Roller Derby workflow: an alternative.

Over the years I've honed and tightened up my workflow to minimise the time in post-production.

Getting good clean sharp images on the day means less time in front of the computer the day after. Getting ready for a shoot always starts the night before. Charging batteries for the 1dX and 1d mk iv. Batteries for these two bodies are interchangeable and so I only take one spare. The battery life is good enough to see me through the day and far surpasses what Canon says you can get out of them. The spare is just for security. I also clean off the memory cards before settling down to a good night's sleep.

The camera bag is also packed the night before. I now carry two bodies, the 1dX as my primary camera, sporting a 135mm f2 and the 1d mk iv as my secondary, with the 200mm f2.8. This effectively makes it a 260mm on the 1.3x crop body.  This gives me the option of shooting the turn as well as across track. I also pack a 1.4 EXII extender to turn the 200mm in to an effective 364mm f4 on the mk iv, useful for getting tighter portraits.

The camera bag packed, ready to go.

The type of camera bag is important to me. I now use a shoulder bag. The depth on this type of bag means I can throw my gear it in without fear of it rolling out and when I pick it up everything will stay in without the need of fastening the cover. It also allows me to have lenses lined up ready to go for the final shots and I'm not so fearful if the lens caps are not firmly secure.  The lens hoods on both the 135mm and 200mm are also the less pretty than those on other lenses, non-petal type, but are beneficial as I can stand the camera on them when not in use.

Also packed is the 16-35mm f2.8 mk II for wide angle shots and depending on the venue I may pack the Zenitar 16mm f2.8 fisheye (modified) and the 24mm TSE f3.5. Usually, if the venue is new to me I'll Google it to see if it affords any interesting angles where I can employ these lenses.

I also pack a light meter to manually check the levels and a range of CF cards, enough to last me for the day. If it's an all-day shoot, such as the World Cup this means around 120 GB of CF storage.
On the day it's important for me to have a good breakfast, some decent coffee and arrive early so that I can catch up with my contact(s) and check out the venue. More coffee and a chat with friends is also beneficial.  It all makes the day go smoother. It affords me time to check out the light levels and shooting angles.  For a double header I usually shoot about 48 GB of RAW files. On the way home, if I'm catching the train, I will go through the files and delete any on the camera that are out of focus or the composition says nothing.

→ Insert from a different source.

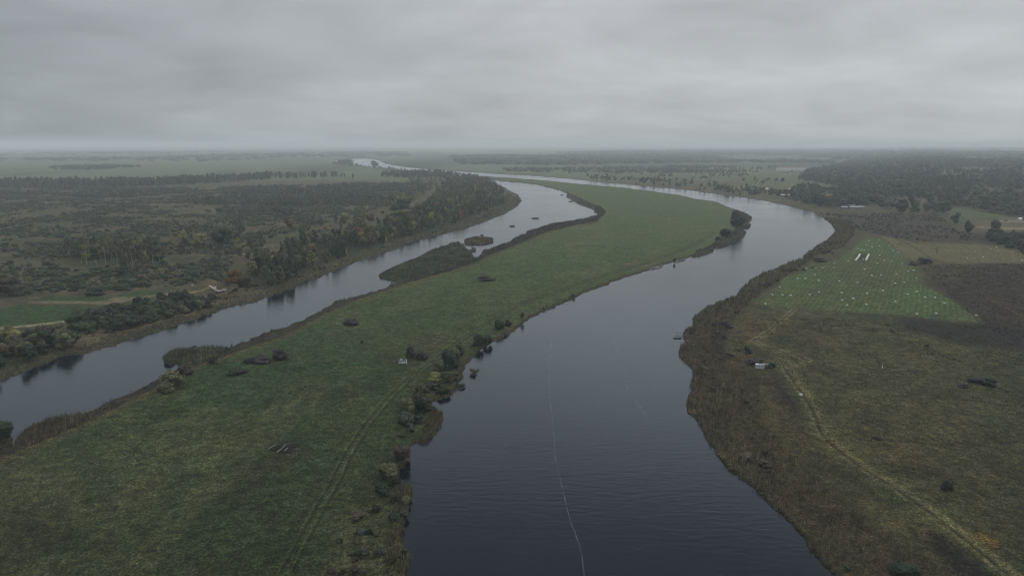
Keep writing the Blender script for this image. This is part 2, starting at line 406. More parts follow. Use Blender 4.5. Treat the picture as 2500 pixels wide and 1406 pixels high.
def mat_ground():
    m, nt, b = new_mat('ground_cover')
    at = node(nt, 'ShaderNodeAttribute', attribute_name='cover')
    geo = node(nt, 'ShaderNodeNewGeometry')
    pos = geo.outputs['Position']
    n_a = noise(nt, pos, 1.6, 3, .7); n_b = noise(nt, pos, .33, 4, .65, .3); n_c = noise(nt, pos, .06, 4, .6, .5)
    n_d = noise(nt, pos, 4.5, 2, .6)
    v = ramp(nt, n_a, [(.32, (.30,) * 3), (.50, (.90,) * 3), (.62, (1.7,) * 3), (.74, (2.8,) * 3)])
    v2 = ramp(nt, n_b, [(.32, (.50,) * 3), (.5, (1.0,) * 3), (.68, (1.6,) * 3)])
    v4 = ramp(nt, n_d, [(.30, (.55,) * 3), (.5, (1.0,) * 3), (.72, (1.5,) * 3)])
    v3 = ramp(nt, n_c, [(.30, (.78, .86, .80)), (.5, (1, 1, 1)), (.7, (1.22, 1.10, 1.0))])
    c = mixrgb(nt, 'MULTIPLY', 1, at.outputs['Color'], v)
    c = mixrgb(nt, 'MULTIPLY', 1, c, v2); c = mixrgb(nt, 'MULTIPLY', 1, c, v3); c = mixrgb(nt, 'MULTIPLY', .8, c, v4)
    # swaths left by the mower
    mw = node(nt, 'ShaderNodeAttribute', attribute_name='mown')
    p0 = np.array(ground_xy(1985, 750)); p1 = np.array(ground_xy(2112, 595)); d = p1 - p0; ang = math.atan2(d[1], d[0])
    mp = node(nt, 'ShaderNodeMapping'); mp.vector_type = 'TEXTURE'; mp.inputs['Rotation'].default_value = (0, 0, ang)
    nt.links.new(pos, mp.inputs['Vector'])
    w = node(nt, 'ShaderNodeTexWave', Scale=.105, Distortion=11.0, Detail=4.0); w.bands_direction = 'Y'
    w.inputs['Detail Scale'].default_value = .035
    nt.links.new(mp.outputs[0], w.inputs['Vector'])
    ws = ramp(nt, w.outputs['Fac'], [(.20, (.86, .92, .88)), (.6, (1, 1, 1)), (.9, (1.26, 1.18, 1.10))])
    c = mixrgb(nt, 'MIX', mw.outputs['Fac'], c, mixrgb(nt, 'MULTIPLY', 1, c, ws))
    nt.links.new(c, b.inputs['Base Color'])
    b.inputs['Roughness'].default_value = .95; b.inputs['Specular IOR Level'].default_value = .12
    bp = node(nt, 'ShaderNodeBump', Strength=1.0, Distance=.9)
    hs = mathn(nt, 'ADD', n_a, mathn(nt, 'MULTIPLY', n_b, 1.6))
    nt.links.new(hs, bp.inputs['Height']); nt.links.new(bp.outputs[0], b.inputs['Normal'])
    return m

def mat_water():
    m, nt, b = new_mat('river_water')
    geo = node(nt, 'ShaderNodeNewGeometry'); pos = geo.outputs['Position']
    mp = node(nt, 'ShaderNodeMapping'); mp.inputs['Scale'].default_value = (.30, 1.0, 1); mp.inputs['Rotation'].default_value = (0, 0, math.radians(5))
    nt.links.new(pos, mp.inputs['Vector'])
    rip = noise(nt, mp.outputs[0], .62, 4, .62); swell = noise(nt, pos, .012, 4, .6, 1.2)
    dist = node(nt, 'ShaderNodeCameraData')
    b.inputs['Base Color'].default_value = (.002, .006, .010, 1)
    b.inputs['IOR'].default_value = 1.333
    r = ramp(nt, swell, [(.38, (.05,) * 3), (.62, (.12,) * 3)])
    nt.links.new(r, b.inputs['Roughness'])
    bp = node(nt, 'ShaderNodeBump', Strength=.26, Distance=.34)
    nt.links.new(mathn(nt, 'MULTIPLY', rip, mathn(nt, 'MULTIPLY', swell, 1.8)), bp.inputs['Height']); nt.links.new(bp.outputs[0], b.inputs['Normal'])
    return m

def mat_foliage(name, per_object):
    m, nt, b = new_mat(name)
    sh = node(nt, 'ShaderNodeAttribute', attribute_name='tint')
    geo = node(nt, 'ShaderNodeNewGeometry')
    n = noise(nt, geo.outputs['Position'], .8, 2, .6)
    v = ramp(nt, n, [(.3, (.65,) * 3), (.7, (1.4,) * 3)])
    if per_object:
        oi = node(nt, 'ShaderNodeObjectInfo')
        c = mixrgb(nt, 'MULTIPLY', 1, oi.outputs['Color'], sh.outputs['Color'])
    else: c = sh.outputs['Color']
    c = mixrgb(nt, 'MULTIPLY', 1, c, v)
    nt.links.new(c, b.inputs['Base Color'])
    b.inputs['Roughness'].default_value = .8; b.inputs['Specular IOR Level'].default_value = .2
    return m

def mat_simple(name, col, rough=.8, var=.25, scale=2.0, spec=.3):
    m, nt, b = new_mat(name)
    geo = node(nt, 'ShaderNodeNewGeometry')
    n = noise(nt, geo.outputs['Position'], scale, 5, .65)
    v = ramp(nt, n, [(.3, tuple(c * (1 - var) for c in col)), (.7, tuple(c * (1 + var) for c in col))])
    nt.links.new(v, b.inputs['Base Color'])
    b.inputs['Roughness'].default_value = rough; b.inputs['Specular IOR Level'].default_value = spec
    return m

M_GROUND = mat_ground(); M_WATER = mat_water()
M_LEAF = mat_foliage('leaves', True); M_LEAF_S = mat_foliage('leaves_of_many', False)
M_REED = mat_foliage('reed_blades', False)
M_BARK = mat_simple('bark', (.055, .045, .036), .9); M_BIRCH = mat_simple('birch_bark', (.38, .37, .34), .7, .35, 1.2)
M_FILM = mat_simple('bale_film', (.42, .44, .36), .4, .12, 3, .5)
M_FILM_D = mat_simple('bale_face', (.34, .34, .28), .6, .25, 3)
M_WHITE = mat_simple('weathered_white_paint', (.40, .41, .40), .7, .3, 1.4)
M_WHITE2 = mat_simple('bright_white_sheet', (.80, .81, .80), .5, .06, 1.0)
M_ROOF = mat_simple('dark_roofing', (.05, .055, .06), .8, .35, 1.2); M_ROOF2 = mat_simple('grey_sheet_roof', (.20, .21, .22), .6, .3, 1.4)
M_WOOD = mat_simple('wet_wood', (.05, .042, .035), .85, .4, 2); M_PALEWOOD = mat_simple('pale_planks', (.42, .39, .33), .8, .2, 2)
M_DARK = mat_simple('dark_opening', (.015, .016, .018), .4, .2); M_LOG = mat_simple('grey_log', (.20, .19, .175), .85, .3, 2)
M_REDROOF = mat_simple('dull_red_roof', (.16, .10, .085), .8, .2, .5); M_PLASTER = mat_simple('pale_plaster', (.62, .60, .55), .8, .1, .3)
M_FOAM = mat_simple('river_foam', (.17, .19, .20), .7, .15, 2)

# ------------------------------------------------------------------ ground and water
nr, nc = GX.shape
V = np.stack([WX, WY, HT], -1).reshape(-1, 3)
idx = np.arange(nr * nc).reshape(nr, nc)
Fq = np.stack([idx[:-1, :-1], idx[:-1, 1:], idx[1:, 1:], idx[1:, :-1]], -1).reshape(-1, 4)[:, ::-1]
me = mesh_np('ground', V, Fq, np.clip(C, 0, 1).reshape(-1, 3), [M_GROUND], True, 'cover')
a = me.attributes.new('mown', 'FLOAT', 'POINT'); a.data.foreach_set('value', mown.astype(np.float32).ravel())
g = tag(obj('ground', me), kind='structure')
W = 60000
wv = [(-W, -3000, 0), (W, -3000, 0), (W, W - 1000, 0), (-W, W - 1000, 0)]
tag(obj('water', mesh_np('water', wv, [(0, 1, 2, 3)], None, [M_WATER])), kind='structure')

# ------------------------------------------------------------------ plant shapes
def ico(sub):
    t = (1 + 5 ** .5) / 2
    v = [(-1,t,0),(1,t,0),(-1,-t,0),(1,-t,0),(0,-1,t),(0,1,t),(0,-1,-t),(0,1,-t),(t,0,-1),(t,0,1),(-t,0,-1),(-t,0,1)]
    f = [(0,11,5),(0,5,1),(0,1,7),(0,7,10),(0,10,11),(1,5,9),(5,11,4),(11,10,2),(10,7,6),(7,1,8),(3,9,4),(3,4,2),(3,2,6),(3,6,8),(3,8,9),(4,9,5),(2,4,11),(6,2,10),(8,6,7),(9,8,1)]
    v = [np.array(p) / math.sqrt(1 + t * t) for p in v]
    for _ in range(sub):
        cache = {}; nf = []
        def mid(a, b):
            k = (min(a, b), max(a, b))
            if k not in cache:
                p = v[a] + v[b]; v.append(p / np.linalg.norm(p)); cache[k] = len(v) - 1
            return cache[k]
        for a, b, c in f:
            x, y, z = mid(a, b), mid(b, c), mid(c, a)
            nf += [(a, x, z), (b, y, x), (c, z, y), (x, y, z)]
        f = nf
    return np.array(v), np.array(f)
ICO0, ICO1 = ico(0), ico(1)

def crown(seed, shape, lobes, leaves, leaf, sub=0, gap=.15):
    """unit crown: height 1 from z=0, half-width about .5; rounded clumps wrapped in loose leaf faces"""
    r = np.random.default_rng(seed)
    Vs, Fs, Ts = [], [], []; n = 0
    base_v, base_f = (ICO0, ICO1)[sub]
    cen = []
    for k in range(lobes):
        if shape == 'round':
            z = r.uniform(.18, .86); rad = math.sqrt(max(.02, 1 - ((z - .5) / .5) ** 2)) * .33
            s = r.uniform(.15, .25)
        elif shape == 'tall':
            z = r.uniform(.14, .92); rad = (.30 * (1 - abs(z - .42) ** 1.3 * 1.5)); rad = max(rad, .03); s = r.uniform(.09, .16) * (1.25 - .6 * z)
        elif shape == 'mound':
            z = r.uniform(.10, .62); rad = .42 * math.sqrt(max(.05, 1 - (z / .8) ** 2)); s = r.uniform(.16, .27)
        else:
            z = r.uniform(.1, .9); rad = .25; s = .12
        a = r.uniform(0, 2 * math.pi); q = math.sqrt(r.uniform(.05, 1))
        c = np.array([math.cos(a) * rad * q, math.sin(a) * rad * q, z])
        cen.append((c, s))
        jit = 1 + r.normal(0, .16, (len(base_v), 1))
        vv = base_v * jit * s * np.array([1, 1, .82]) * .86 + c
        vv[:, 2] = np.clip(vv[:, 2], 0, 1.05)
        Vs.append(vv); Fs.append(base_f + n); n += len(vv)
        Ts.append(np.full(len(vv), r.uniform(.6, 1.1)))
    if leaves:
        k = r.integers(0, lobes, leaves)
        cc = np.array([c for c, s in cen])[k]; ss = np.array([s for c, s in cen])[k]
        d = r.normal(0, 1, (leaves, 3)); d[:, 2] = d[:, 2] * .8 + .15; d /= np.linalg.norm(d, axis=1)[:, None]
        p = cc + d * (ss * r.uniform(.8, 1.22, leaves))[:, None]
        p[:, 2] = np.clip(p[:, 2], .0, 1.08)
        u = r.normal(0, 1, (leaves, 3)); u -= (u * d).sum(1)[:, None] * d * .6; u /= np.linalg.norm(u, axis=1)[:, None]
        w = np.cross(d, u) + r.normal(0, .25, (leaves, 3))
        L = leaf * r.uniform(.6, 1.4, leaves)[:, None]
        tri = np.stack([p - u * L * .5, p + u * L * .5, p + w * L * .9], 1).reshape(-1, 3)
        Vs.append(tri); Fs.append(np.arange(leaves * 3).reshape(-1, 3) + n)
        Ts.append(np.repeat(r.uniform(.6, 1.5, leaves), 3))
    V = np.concatenate(Vs); Fc = np.concatenate(Fs); T = np.concatenate(Ts)
    return V, Fc, T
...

As I always shoot ambient I do not have the extra gear to worry about that comes with using flash.  It also means I can travel light which is a bonus.

The editing desk at the first Roller Derby World Cup. USB 1 ports made backing up files a real chore.

The next day I'll back up the RAW files the computer. I have recently changed all my devices so that I can take advantage that USB 3 download speed affords. On my computer I already a have pre-defined folder structure set up so I know which cards to copy to each folder. This helps to streamline my workflow and keep the files organised.

Editing in Capture One.

I do 95% of my editing in Phase One's Capture One.  I grade and process photos as I go through them, setting up an initial recipe on an image that looks 'average' for the look and feel I am trying to achieve.  I copy this to the selected images as I go through them and maybe tweak the setting if required and add a 'star' rating so I know which I've selected.  I also process them at this stage before moving on to the next image.

I tend to just rotate, crop, adjust exposure, and bring out the details in the blacks and that’s it. White balance will also be corrected if needs be. I don’t have a set process as I find it varies between venues and the time of year depending on how much naturel light there is.

The editing desk.

This allows me to go through and process a double header in about three hours, 1 ½ for each bout.  I aim to get a round 80 images from each bout as a reflection of the day to post on Facebook. If for my own use, I'd probably narrow this down to around 20. I will say again, that getting good, clean, sharp images on the shoot really does help minimise the amount of time I spend in front of the computer. Over the past few years this has reduced incredibly. Only images that will withstand printing at A3 or larger are kept.

If the shots are from a major competition I will go back and review the files a few weeks later so the distance of time can make me be more reflective.

Onec all the images are processed they are batched through Photoshop to reduce them in size for Facebook.  Once uploaded, I rely on skaters to tag themselves and friends to disseminate the images.  I keep an eye on the metrics so that I can see how far reaching each set of images go.

I then back up the RAW files on to an external hard drive and the processed Tiff files on to a separate one. This allows me some redundancy in case of a hard drive failure.

A couple of days later I will return to the Tiff files, again, using the Photoshop's batch facility, export them as hi-res Jpegs ready for burning to disc to send out to teams. I will also, if I remember include the lo-res Facebook files on the disc as well. Generally, I will print a couple of images off to check they print okay, and include them in the package as well.

The last step in the process is a trip down to the nearest Post Office (it's like something out of Little Britain) to send the images on their way.  Then it's time to get all the gear cleaned off and ready for the next event.